При решении этих проблем пока плюс у нас только один <...> — мы знаем, что проблема А. Б. имеет решение; американцы шли на риск, его у нас не будет. Минусы у нас следующие:
1. Американцы опирались на более сильную промышленность, у нас она слабее, исковеркана войной и разрушена.
2. Американцы привлекли к работе наиболее крупных ученых всего мира. У нас ученых меньше и они живут в плохих условиях, перегружены совместительством, работают хуже.
3. Американцы имеют сильные научные базы, у нас их было всегда мало и они сильно потрепаны войной (за все последние 11 лет в Академии наук было построено два института, это мой и Институт генетики, да и тот был передан НКХП).
4. Америка имеет хорошую промышленность научной аппаратуры, у нас эта область разбросана по различным наркоматам, находится в беспризорном и хаотическом состоянии. (Хотя надо заметить, что если ее привести в порядок, то она будет совсем не плохая.)

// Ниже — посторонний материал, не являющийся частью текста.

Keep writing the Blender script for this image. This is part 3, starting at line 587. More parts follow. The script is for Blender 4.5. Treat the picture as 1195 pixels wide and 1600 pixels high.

Таким образом, по этим основным четырем пунктам у нас жестокий гандикап. Но все же мы не должны складывать оружие, у нас есть наши два главных преимущества: первое — в системе нашего государственного строя у нас большие возможности, организующие и мобилизующие ресурсы; второе — в силе нашего молодого организма страны. Хоть и тяжеловато будет, но, во всяком случае, попробовать надо скоро и дешево создать А. Б. Но не таким путем, как мы идем сейчас, он совсем безалаберен и без плана.
Его главные недостатки: во-первых, он не использует наши организационные возможности, а во-вторых, он шаблонен.
Мы хотим перепробовать все, что сделали американцы, а не пытаемся идти своим путем. Мы позабываем, что идти американским путем нам не по карману и долго. Поэтому, первое, к чему мы должны стремиться,— это к наиболее эффективному использованию как людей, так и промышленности. А этого, я считаю, нет.
Было бы легче, если было бы известно, каким путем идти, но путь-то неизвестен, так что сперва нужна научная работа для нахождения пути, а для проведения в жизнь нужны: соответствующая мощная промышленная база и организация. Но, не имея пути, нельзя <...> будто создать базы. Это не так, тип заводов и промышленность мы можем довольно точно предсказать, во всяком случае, достаточно точно, чтобы дать необходимые указания для подготовки заводов и указать их масштабы. Например, сейчас можно сказать, что, несомненно, нужна большая промышленность по металлургии тория и урана.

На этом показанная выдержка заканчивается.